**YOUR OBJECTIVE:** Reproduce, word for word, only the lines from the one containing "Generate a Blender" through the one containing "nrng = np.random.default_rng(11)", both included.
-- -- --
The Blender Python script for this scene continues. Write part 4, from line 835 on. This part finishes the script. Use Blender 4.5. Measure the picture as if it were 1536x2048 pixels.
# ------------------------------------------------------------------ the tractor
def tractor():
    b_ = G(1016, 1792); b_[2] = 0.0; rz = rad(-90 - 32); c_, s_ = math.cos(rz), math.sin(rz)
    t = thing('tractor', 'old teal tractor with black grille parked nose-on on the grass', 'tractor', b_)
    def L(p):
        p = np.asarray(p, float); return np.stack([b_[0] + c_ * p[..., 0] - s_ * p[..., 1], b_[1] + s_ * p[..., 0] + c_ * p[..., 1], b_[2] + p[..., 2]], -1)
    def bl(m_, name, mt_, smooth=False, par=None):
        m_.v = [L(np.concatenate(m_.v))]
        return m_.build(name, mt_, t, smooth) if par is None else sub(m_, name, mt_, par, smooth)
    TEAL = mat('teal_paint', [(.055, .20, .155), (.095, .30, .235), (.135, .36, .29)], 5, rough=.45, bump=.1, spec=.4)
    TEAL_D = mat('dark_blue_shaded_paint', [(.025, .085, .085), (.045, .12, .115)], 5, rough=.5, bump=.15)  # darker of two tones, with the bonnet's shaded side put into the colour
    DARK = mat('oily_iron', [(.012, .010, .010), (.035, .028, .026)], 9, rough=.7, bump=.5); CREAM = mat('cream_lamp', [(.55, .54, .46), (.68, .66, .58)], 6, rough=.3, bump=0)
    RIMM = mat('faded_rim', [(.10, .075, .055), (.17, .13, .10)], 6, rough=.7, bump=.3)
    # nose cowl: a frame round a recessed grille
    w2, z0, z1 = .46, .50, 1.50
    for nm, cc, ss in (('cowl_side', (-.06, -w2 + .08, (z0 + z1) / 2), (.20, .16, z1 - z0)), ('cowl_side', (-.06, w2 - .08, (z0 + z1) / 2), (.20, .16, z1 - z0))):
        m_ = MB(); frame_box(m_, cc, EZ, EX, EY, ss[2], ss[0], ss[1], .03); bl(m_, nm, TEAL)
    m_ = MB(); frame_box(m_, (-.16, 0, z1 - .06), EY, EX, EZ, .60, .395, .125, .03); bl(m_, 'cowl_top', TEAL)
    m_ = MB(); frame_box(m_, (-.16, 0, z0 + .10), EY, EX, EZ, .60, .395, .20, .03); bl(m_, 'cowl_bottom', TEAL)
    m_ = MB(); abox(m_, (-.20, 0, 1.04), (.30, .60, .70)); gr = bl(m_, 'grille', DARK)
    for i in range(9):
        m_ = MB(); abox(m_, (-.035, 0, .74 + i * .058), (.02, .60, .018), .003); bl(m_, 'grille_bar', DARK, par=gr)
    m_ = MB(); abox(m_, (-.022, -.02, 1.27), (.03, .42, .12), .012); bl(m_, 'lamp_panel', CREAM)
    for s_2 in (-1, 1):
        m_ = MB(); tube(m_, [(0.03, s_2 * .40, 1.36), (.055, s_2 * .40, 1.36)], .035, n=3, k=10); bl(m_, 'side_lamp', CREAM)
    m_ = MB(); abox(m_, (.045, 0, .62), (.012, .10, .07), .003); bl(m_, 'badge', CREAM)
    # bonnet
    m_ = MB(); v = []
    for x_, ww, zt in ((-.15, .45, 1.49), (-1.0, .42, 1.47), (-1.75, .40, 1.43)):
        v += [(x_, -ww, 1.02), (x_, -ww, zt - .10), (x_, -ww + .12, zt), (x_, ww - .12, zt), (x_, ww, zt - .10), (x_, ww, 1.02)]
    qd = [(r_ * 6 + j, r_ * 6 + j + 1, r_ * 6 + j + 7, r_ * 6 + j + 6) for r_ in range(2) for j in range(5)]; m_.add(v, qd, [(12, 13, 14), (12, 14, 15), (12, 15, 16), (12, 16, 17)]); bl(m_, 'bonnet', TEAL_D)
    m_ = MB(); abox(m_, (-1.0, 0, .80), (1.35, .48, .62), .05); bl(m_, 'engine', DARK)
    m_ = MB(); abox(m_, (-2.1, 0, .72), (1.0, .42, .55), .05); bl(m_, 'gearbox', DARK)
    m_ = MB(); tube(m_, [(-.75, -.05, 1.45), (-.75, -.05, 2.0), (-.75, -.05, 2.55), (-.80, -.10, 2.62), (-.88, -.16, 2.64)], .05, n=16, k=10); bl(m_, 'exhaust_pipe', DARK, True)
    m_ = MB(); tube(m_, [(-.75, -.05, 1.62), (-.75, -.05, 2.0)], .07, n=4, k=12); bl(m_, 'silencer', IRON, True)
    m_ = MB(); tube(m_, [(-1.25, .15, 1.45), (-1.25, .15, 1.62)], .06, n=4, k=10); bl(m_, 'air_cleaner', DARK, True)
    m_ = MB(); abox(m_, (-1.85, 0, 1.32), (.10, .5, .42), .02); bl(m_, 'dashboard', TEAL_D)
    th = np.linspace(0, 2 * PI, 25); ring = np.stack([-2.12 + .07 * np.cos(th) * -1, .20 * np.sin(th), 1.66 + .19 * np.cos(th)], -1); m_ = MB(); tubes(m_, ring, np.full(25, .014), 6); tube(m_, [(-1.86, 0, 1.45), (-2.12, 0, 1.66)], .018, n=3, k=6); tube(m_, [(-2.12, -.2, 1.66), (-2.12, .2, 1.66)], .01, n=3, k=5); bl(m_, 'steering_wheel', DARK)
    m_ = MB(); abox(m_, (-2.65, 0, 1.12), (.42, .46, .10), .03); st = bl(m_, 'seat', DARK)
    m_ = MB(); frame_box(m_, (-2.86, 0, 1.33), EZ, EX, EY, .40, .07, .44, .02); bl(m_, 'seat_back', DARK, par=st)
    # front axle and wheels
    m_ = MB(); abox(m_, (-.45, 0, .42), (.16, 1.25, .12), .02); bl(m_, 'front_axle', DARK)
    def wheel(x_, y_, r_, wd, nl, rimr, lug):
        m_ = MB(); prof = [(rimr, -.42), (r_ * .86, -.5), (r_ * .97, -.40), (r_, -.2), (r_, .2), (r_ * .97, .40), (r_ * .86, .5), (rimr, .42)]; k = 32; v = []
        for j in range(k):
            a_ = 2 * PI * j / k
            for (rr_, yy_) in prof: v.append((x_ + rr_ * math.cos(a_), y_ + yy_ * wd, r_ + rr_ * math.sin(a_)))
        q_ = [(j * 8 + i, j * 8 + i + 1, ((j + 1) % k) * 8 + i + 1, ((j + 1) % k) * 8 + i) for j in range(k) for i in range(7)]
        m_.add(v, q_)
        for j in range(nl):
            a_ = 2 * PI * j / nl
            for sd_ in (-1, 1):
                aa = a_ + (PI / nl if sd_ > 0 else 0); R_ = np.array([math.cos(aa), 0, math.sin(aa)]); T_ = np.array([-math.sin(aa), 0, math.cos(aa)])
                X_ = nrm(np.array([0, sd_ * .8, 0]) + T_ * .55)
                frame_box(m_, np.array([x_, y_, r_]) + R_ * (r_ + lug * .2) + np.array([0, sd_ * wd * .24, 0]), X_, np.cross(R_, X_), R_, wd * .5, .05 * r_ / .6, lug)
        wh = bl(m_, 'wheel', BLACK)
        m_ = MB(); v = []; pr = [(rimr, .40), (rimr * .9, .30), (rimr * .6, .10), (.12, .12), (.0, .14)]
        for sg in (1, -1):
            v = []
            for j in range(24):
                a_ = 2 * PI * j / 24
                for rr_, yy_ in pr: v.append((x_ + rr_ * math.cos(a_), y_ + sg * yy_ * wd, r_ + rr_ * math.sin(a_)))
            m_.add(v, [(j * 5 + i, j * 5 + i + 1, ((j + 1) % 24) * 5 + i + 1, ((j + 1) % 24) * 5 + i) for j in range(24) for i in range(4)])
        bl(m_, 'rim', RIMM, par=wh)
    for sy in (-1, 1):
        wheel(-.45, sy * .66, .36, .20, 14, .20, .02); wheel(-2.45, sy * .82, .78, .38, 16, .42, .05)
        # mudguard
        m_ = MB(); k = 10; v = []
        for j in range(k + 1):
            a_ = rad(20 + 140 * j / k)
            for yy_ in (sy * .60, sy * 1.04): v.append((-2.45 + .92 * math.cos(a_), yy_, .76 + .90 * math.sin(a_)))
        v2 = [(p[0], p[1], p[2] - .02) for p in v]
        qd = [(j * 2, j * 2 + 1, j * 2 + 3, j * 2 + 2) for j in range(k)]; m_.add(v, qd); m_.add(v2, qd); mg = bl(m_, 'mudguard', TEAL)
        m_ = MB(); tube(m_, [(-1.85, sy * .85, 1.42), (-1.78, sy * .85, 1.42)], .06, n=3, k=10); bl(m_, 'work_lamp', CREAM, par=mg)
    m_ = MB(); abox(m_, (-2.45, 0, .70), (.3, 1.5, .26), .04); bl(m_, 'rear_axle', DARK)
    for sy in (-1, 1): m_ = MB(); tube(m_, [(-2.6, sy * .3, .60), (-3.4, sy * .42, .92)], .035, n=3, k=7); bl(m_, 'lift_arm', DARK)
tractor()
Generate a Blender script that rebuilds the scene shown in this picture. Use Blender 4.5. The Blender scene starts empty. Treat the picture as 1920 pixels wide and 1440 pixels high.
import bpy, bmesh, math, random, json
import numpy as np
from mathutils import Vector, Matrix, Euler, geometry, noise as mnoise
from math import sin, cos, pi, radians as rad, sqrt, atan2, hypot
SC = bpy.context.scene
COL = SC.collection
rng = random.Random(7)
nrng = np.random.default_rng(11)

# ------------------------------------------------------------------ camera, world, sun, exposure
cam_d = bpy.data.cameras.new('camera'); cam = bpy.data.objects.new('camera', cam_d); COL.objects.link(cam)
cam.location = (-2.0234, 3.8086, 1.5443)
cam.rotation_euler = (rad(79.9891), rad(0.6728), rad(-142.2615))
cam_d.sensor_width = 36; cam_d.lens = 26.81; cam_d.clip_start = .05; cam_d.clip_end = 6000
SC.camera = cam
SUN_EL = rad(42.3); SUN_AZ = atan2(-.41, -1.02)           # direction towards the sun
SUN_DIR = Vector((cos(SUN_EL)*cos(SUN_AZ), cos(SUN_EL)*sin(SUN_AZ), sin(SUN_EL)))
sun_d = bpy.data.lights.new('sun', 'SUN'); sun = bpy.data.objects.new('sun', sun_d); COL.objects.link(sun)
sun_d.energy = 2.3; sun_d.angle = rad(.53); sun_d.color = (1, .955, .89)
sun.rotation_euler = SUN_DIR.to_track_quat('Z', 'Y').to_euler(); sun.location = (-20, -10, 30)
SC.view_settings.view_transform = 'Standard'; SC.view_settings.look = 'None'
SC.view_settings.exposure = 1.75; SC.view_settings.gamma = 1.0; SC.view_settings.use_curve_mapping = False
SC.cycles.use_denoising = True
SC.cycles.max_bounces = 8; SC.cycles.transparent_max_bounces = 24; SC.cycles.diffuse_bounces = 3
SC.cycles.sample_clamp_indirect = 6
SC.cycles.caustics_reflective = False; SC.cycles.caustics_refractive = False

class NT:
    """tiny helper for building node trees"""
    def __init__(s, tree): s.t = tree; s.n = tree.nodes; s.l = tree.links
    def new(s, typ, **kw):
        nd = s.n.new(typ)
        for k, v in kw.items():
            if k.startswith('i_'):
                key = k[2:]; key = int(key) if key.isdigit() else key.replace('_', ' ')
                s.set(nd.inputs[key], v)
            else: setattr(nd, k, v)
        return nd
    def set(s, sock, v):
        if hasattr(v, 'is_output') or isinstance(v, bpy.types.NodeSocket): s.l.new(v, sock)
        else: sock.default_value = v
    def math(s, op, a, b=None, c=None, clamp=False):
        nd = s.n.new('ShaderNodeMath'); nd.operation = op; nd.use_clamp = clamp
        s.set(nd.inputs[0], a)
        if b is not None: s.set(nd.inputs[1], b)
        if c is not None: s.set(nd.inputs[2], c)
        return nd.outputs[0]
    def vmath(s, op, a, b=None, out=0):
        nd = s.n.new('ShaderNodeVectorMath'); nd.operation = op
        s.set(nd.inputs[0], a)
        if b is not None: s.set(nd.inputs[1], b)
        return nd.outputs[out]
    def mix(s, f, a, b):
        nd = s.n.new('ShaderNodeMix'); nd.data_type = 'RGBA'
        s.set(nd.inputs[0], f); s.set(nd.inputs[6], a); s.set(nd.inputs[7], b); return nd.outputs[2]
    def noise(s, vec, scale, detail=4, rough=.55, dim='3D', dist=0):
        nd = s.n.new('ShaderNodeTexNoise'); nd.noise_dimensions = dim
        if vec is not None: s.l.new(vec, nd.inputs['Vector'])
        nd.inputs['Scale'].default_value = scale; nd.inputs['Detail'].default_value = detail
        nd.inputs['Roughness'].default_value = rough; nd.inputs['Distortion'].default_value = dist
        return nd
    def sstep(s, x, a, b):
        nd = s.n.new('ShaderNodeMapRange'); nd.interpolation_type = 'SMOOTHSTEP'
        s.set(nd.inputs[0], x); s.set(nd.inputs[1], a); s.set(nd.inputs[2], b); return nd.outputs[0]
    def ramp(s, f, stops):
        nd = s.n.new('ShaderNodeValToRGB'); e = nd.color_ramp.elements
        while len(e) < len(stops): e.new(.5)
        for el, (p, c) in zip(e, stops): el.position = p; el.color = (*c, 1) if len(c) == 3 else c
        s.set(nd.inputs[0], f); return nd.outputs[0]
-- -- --
**PROBLEM SOLUTION:**
Generate a Blender script that rebuilds the scene shown in this picture. Use Blender 4.5. The Blender scene starts empty. Treat the picture as 1920 pixels wide and 1440 pixels high.
import bpy, bmesh, math, random, json
import numpy as np
from mathutils import Vector, Matrix, Euler, geometry, noise as mnoise
from math import sin, cos, pi, radians as rad, sqrt, atan2, hypot
SC = bpy.context.scene
COL = SC.collection
rng = random.Random(7)
nrng = np.random.default_rng(11)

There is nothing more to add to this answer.